In altri termini, l’obbligo del Comune di raggiungere i livelli di raccolta differenziata previsti per legge passa inevitabilmente anche dall’esercizio del potere –a tal fine conferito sempre dalla legge- di sanzionare i comportamenti negligenti” (Tribunale Catania, 29/09/2018, n.3798).

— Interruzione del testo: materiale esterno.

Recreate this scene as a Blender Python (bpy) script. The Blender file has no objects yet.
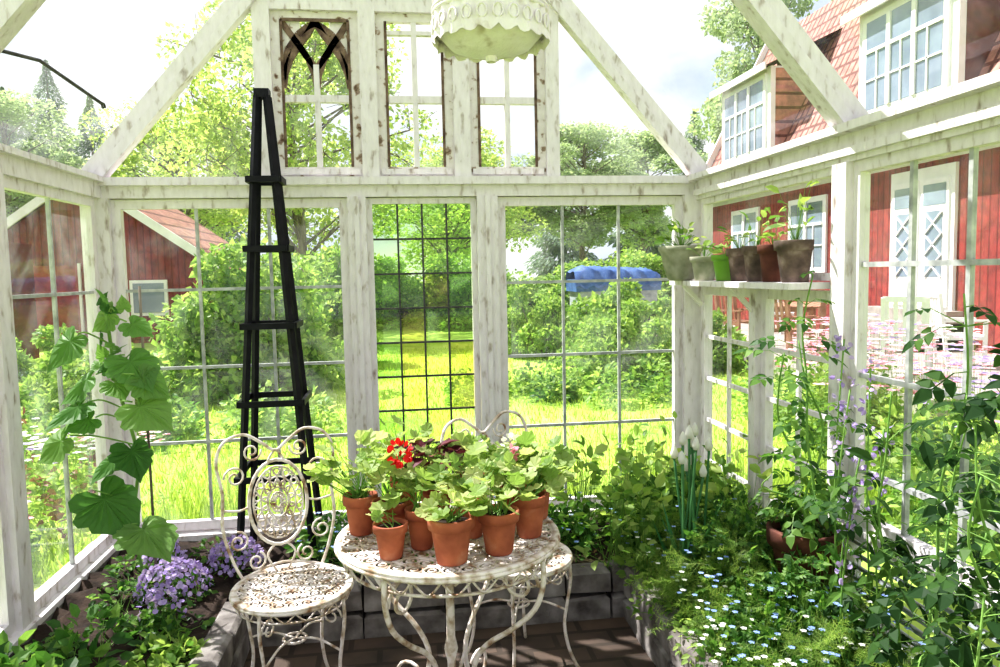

In conclusione, alla luce della giurisprudenza richiamata, deve ritenersi illegittima la penale contrattuale disposta sic et simpliciter a carico dell’appaltatore, in assenza di una valutazione in ordine all’effettiva – ed integrale – imputabilità soggettiva del fatto al gestore del servizio, tenuto conto che il raggiungimento di determinati obiettivi non dipende solo ed esclusivamente dall’attività di raccolta e di smaltimento dei rifiuti, ma anche dal comportamento tenuto dagli utenti, e dall’amministrazione comunale, la quale deve fare ricorso a controlli e sanzioni amministrative nei confronti dei comportamenti collettivi ed individuali che si pongono in contrasto con il programma di raccolta differenziata.